Este domingo culmina, cuando menos, la primera etapa de la elección presidencial. Todo hace pensar en la probabilidad de una segunda ronda. Así sucedió en las últimas dos elecciones y en tres de las cinco celebradas en este siglo. Si las previsiones basadas en estudios de opinión se materializan, esperaremos hasta abril para saber quién gobernará en el próximo cuatrienio.
En cambio, este domingo conoceremos los recursos legislativos con que contará el próximo presidente, y en ese campo los pronósticos son reservados. El número de partidos inscritos hace pensar en un futuro Congreso atomizado hasta el punto de la parálisis; sin embargo, el sistema electoral costarricense dificulta las predicciones. Dependiendo de la dispersión del voto y de los subcocientes, la representación podría concentrarse en algunos partidos, incluso sin estrecha proporción con los sufragios recibidos.

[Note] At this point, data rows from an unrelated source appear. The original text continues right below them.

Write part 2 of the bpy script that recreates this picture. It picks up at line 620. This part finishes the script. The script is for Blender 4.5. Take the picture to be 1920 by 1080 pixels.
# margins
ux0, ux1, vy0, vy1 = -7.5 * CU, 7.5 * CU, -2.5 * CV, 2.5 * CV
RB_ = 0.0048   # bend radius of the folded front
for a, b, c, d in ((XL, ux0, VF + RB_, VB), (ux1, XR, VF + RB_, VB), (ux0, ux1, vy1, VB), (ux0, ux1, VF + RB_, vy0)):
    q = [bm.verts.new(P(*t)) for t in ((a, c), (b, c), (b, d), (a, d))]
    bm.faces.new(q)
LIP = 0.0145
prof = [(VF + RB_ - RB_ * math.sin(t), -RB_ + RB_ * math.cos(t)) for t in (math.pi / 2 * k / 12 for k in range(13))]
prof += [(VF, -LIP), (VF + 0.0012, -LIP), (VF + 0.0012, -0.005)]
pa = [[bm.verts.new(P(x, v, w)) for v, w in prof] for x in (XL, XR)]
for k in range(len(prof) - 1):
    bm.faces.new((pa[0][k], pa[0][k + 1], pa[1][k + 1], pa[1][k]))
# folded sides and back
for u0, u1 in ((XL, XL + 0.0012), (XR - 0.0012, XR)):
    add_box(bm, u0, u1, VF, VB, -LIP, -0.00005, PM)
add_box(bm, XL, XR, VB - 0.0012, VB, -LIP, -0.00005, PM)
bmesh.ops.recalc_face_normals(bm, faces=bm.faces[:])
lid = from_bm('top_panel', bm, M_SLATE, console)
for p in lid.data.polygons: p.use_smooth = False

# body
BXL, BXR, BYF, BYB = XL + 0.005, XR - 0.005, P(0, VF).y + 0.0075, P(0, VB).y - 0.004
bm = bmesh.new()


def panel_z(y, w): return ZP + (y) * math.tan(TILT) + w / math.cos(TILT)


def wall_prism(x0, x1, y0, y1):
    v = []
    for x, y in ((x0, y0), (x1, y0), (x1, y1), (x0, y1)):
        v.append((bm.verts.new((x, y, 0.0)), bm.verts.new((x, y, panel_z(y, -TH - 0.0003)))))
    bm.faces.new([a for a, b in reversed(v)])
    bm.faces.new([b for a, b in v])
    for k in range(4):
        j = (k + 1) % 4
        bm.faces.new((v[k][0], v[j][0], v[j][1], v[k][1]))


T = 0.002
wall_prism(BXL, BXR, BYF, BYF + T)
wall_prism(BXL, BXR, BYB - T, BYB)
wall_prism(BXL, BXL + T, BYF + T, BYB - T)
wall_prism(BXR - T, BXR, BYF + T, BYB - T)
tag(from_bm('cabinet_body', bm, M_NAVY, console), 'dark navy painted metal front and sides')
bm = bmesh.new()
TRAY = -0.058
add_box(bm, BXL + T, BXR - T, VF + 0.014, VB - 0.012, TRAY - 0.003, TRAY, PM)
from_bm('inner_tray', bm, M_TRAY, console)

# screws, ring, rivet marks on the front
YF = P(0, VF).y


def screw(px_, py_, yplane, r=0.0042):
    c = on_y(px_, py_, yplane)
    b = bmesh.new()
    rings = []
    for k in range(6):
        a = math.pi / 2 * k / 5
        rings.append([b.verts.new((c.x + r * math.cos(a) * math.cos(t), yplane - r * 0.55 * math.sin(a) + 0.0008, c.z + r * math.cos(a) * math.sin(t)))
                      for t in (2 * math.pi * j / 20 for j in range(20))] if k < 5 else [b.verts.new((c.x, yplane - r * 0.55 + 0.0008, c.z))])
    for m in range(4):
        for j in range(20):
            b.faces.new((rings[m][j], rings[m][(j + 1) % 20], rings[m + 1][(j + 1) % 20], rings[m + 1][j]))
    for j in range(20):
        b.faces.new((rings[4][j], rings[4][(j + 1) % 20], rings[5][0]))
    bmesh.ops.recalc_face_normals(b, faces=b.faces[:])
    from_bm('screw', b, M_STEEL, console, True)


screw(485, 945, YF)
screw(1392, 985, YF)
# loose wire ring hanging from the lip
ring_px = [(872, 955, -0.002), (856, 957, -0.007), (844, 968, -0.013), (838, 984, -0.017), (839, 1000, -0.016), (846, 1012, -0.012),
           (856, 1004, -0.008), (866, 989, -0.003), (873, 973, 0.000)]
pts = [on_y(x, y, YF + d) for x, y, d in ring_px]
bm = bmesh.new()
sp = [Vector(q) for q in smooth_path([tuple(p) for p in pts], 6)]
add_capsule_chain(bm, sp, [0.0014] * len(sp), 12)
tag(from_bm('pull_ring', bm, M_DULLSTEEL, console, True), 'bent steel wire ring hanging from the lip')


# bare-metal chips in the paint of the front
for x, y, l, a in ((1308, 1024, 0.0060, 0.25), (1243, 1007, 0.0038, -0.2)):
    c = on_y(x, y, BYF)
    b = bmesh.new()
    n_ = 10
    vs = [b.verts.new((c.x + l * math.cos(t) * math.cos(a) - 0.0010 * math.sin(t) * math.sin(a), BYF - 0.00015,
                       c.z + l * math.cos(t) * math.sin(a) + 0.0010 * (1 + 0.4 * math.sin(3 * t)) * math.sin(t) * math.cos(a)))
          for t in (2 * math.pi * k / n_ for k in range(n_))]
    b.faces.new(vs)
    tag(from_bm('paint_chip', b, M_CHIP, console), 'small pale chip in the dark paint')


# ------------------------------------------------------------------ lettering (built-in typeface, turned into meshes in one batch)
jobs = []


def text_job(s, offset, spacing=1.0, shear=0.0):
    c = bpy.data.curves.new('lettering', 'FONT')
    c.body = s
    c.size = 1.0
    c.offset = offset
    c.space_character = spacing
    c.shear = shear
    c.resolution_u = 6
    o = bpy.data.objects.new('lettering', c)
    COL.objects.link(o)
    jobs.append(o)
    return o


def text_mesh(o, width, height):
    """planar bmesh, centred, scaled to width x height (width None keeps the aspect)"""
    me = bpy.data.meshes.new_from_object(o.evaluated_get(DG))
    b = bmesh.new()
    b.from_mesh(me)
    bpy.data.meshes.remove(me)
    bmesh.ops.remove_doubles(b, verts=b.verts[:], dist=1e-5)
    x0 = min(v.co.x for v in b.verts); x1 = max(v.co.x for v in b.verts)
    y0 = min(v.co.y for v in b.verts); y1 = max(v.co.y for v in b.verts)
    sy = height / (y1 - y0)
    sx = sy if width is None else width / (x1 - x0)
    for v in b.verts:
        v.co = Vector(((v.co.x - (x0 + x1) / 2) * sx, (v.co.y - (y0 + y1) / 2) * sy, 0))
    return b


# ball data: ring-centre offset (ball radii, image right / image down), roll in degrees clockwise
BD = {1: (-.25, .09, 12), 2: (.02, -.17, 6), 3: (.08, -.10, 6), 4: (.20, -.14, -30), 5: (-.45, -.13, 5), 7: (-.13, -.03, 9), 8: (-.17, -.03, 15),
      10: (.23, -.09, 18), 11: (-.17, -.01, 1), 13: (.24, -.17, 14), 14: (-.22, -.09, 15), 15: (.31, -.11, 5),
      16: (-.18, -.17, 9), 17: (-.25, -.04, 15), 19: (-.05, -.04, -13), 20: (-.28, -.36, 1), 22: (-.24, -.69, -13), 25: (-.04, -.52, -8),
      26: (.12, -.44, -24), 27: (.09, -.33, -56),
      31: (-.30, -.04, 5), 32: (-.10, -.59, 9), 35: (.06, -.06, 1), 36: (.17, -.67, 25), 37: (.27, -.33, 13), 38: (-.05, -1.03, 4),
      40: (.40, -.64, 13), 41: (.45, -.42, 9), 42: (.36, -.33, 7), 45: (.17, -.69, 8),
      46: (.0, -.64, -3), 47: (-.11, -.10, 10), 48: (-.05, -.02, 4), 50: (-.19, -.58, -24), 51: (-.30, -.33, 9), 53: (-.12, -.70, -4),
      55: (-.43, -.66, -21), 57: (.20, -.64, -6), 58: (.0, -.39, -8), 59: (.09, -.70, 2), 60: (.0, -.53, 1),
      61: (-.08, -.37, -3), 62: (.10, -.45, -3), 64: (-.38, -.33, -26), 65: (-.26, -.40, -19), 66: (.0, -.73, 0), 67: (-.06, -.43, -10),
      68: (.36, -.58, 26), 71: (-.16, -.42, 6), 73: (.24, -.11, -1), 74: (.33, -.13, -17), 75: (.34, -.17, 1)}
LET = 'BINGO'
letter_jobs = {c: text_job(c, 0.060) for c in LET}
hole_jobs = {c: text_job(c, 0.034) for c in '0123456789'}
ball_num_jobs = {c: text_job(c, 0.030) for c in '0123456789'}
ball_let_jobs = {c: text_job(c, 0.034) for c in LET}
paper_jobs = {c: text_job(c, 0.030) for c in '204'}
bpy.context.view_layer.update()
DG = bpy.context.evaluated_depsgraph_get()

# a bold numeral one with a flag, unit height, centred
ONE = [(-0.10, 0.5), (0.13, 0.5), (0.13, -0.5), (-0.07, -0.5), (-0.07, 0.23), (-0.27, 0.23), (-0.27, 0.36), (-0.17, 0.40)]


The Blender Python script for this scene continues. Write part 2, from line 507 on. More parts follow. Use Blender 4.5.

No obstante, solo media docena de partidos parecen tener condiciones para aspirar a una segunda ronda presidencial y elegir diputados. Es una situación similar a la de hace cuatro años, pero en ambas una pléyade de partidos sin arrastre, trayectoria o plataforma figuraron en las papeletas para crear confusión más que ampliar la oferta electoral.
En la elección presidencial, las 25 inscripciones establecieron una marca y el débil compromiso de los candidatos con sus partidos quedó ejemplarizado con la decisión de una aspirante a la vicepresidencia de abandonar a quienes la postularon para dar la adhesión a un rival.
El Tribunal Supremo de Elecciones (TSE) ya anunció las dificultades para dar a conocer resultados con la celeridad acostumbrada. Simplemente, hay demasiados candidatos y el conteo debe ser extremadamente cuidadoso. La amplísima confianza depositada en el TSE por la ciudadanía asegura una espera paciente, pero la advertencia de los magistrados demuestra la complejidad de la elección.
Tras la desaparición del bipartidismo, quedó pendiente la tarea de ajustar el sistema a las nuevas circunstancias. La representatividad y la participación nada ganan con la desmedida proliferación de partidos políticos, pero mientras la inscripción sea fácil y su anulación casi imposible, no habrá freno.
El sistema electoral ganaría mucho si los requisitos para formar un partido fueran más estrictos y su existencia dependiera de la efectiva participación en las elecciones y el apoyo de un porcentaje determinado de electores. Esas normas existen en otras democracias funcionales. El fenómeno de los partidos utilizados como vehículos para aspiraciones surgidas de la nada, sin relación con una carta de principios o la razón de ser de la agrupación, estimula la confusión. En esta campaña, vimos a los fundadores de una agrupación abandonarla en manos de los recién llegados para dar la adhesión a otro candidato, renegando del propio.
También es preciso revisar la doble postulación. Existe un proyecto de ley para eliminarla y merece consideración. En esta elección, 17 de los 25 candidatos presidenciales también procuran una curul. Sumada a la fácil inscripción de los partidos y los escasos requisitos para su permanencia, la doble postulación estimula la confusión, el personalismo y hasta el aventurerismo político.
La deuda política, como está estructurada, es otra invitación a probar suerte. La reforma también urge en este campo para evitar casos como el de un partido que resucitó en el 2018 cuando encontró un candidato presidencial con suficiente arrastre para participar de la contribución estatal y se separó de él apenas pasadas las elecciones.
La Asamblea Legislativa ya emprendió otra significativa reforma electoral para eliminar la reelección indefinida de alcaldes y exigirles tramitar un permiso sin goce de salario seis meses antes de los comicios para impedirles hacer campaña desde el cargo. Quizá el impulso reformista pueda aprovecharse para hacer los demás ajustes citados mientras nos planteamos la tarea más compleja, pero necesaria, de examinar el sistema de elección de diputados.